─── GIVEN RECORDS ───

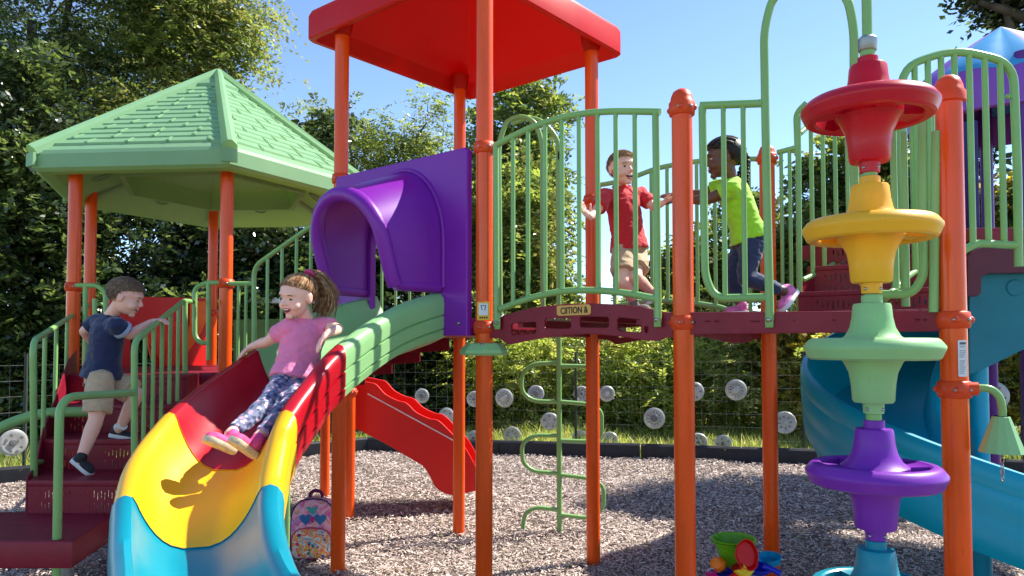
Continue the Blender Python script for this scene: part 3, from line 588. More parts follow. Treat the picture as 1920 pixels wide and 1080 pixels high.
# ---- purple slide entrance
AB = Plane(A, B)
nf = AB.n if AB.n.y < 0 else -AB.n; sgn = 1 if AB.n.y < 0 else -1
t = thing('slide_tunnel', 'purple plastic slide entrance panel with a curved tunnel hood over the slide top', 'slide hood', (AB.at(.6, DK)))
W0, W1 = .06, AB.L-.055; cs = .655; hw = .265
arch = [(cs+hw, 1.50)]+[(cs+hw*math.cos(R(a)), 2.0+hw*1.15*math.sin(R(a))) for a in range(0, 181, 12)]+[(cs-hw, 1.50)]
outl = [(W0, 1.50), (W0, 2.47), (W0+.015, 2.485), (W1-.015, 2.485), (W1, 2.47), (W1, 1.50)]+arch
platem('panel', AB, [outl], .04, M_PURP, t, off=.062*sgn, bev=.006, uv=False)
def hood():
    n1, n2 = 34, 12; rows_o = []
    def base(f):      # arch 0..1 -> (s, z)
        L1 = .30; tot = 2*L1+math.pi*.33; d = f*tot
        if d < L1: return (-1, d/L1*.26, 0)
        if d > tot-L1: return (1, (tot-d)/L1*.26, 0)
        a = (d-L1)/(math.pi*.33)*math.pi; return (-math.cos(a), .26, math.sin(a))
    V = []
    for j in range(n2+1):
        k = j/n2; row = []
        for i in range(n1+1):
            s, zz, ar = base(i/n1)
            hh = .335-.045*k; zf = 1.76+zz*(1 if s else 1)+ar*(.43-.14*k)
            if zz >= .26: zf = 2.0-.02*k+ar*(.43-.15*k)
            else: zf = 1.755+(.245-.02*k)*zz/.26
            u = (zf-1.75)/.55
            o = .085+k*(.27+.17*min(1, max(0, u))**.8)
            row.append((cs+.005+s*(hh+.0), zf, o))
        V.append(row)
    m = MB()
    def pos(p, sh=0, c=None): return AB.at(p[0]+(sh*(-1 if p[0] > cs else 1) if abs(p[0]-cs) > .1 else 0), p[1]-(sh if p[1] > 2.05 else 0), p[2]*sgn)
    outer = [[AB.at(p[0], p[1], p[2]*sgn) for p in r] for r in V]
    inner = []
    for r in V:
        q = []
        for i, p in enumerate(r):
            a = r[max(i-1, 0)]; b = r[min(i+1, n1)]; tx, tz = b[0]-a[0], b[1]-a[1]; l = math.hypot(tx, tz) or 1
            q.append(AB.at(p[0]+tz/l*.045, p[1]-tx/l*.045, p[2]*sgn))
        inner.append(q)
    rings = [o+i[::-1] for o, i in zip(outer, inner)]
    m.loft(rings, True, True)
    # thick rounded lip round the front edge
    lip = [(o+i)/2 for o, i in zip(outer[-1], inner[-1])]
    m.tube(lip, .040, 14)
    # flange on the panel
    m.tube([AB.at(cs+(p[0]-cs)*1.03, p[1]+(.008 if p[1] > 2 else 0), .085*sgn) for p in V[0]], .012, 8)
    # bottom rolled edges
    for e in (0, -1): m.tube([(o[e]+i[e])/2 for o, i in zip(outer, inner)], .030, 12)
    m.build('tunnel_hood', M_PURP, t, 50)
hood()
m = MB()
for s_, z_ in ((W1-.05, 1.56), (W0+.05, 1.56)): m.lathe([(.011, 0), (.011, .006), (.006, .012)], AB.at(s_, z_, .083*sgn), 10, axis=nf)
m.build('bolt', M_BOLT, t, 50)
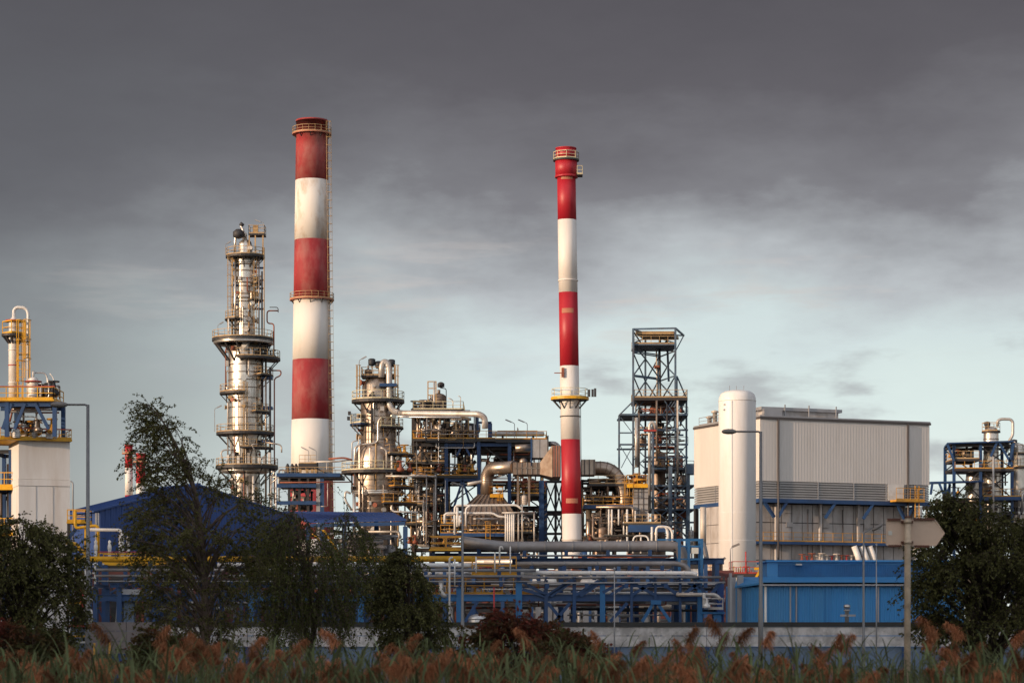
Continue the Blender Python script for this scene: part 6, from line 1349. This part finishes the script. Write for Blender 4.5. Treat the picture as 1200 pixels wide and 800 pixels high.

───

Some lines of the data may hold the word "script". Say how many do, with nothing else.

WRITTEN RESPONSE | 2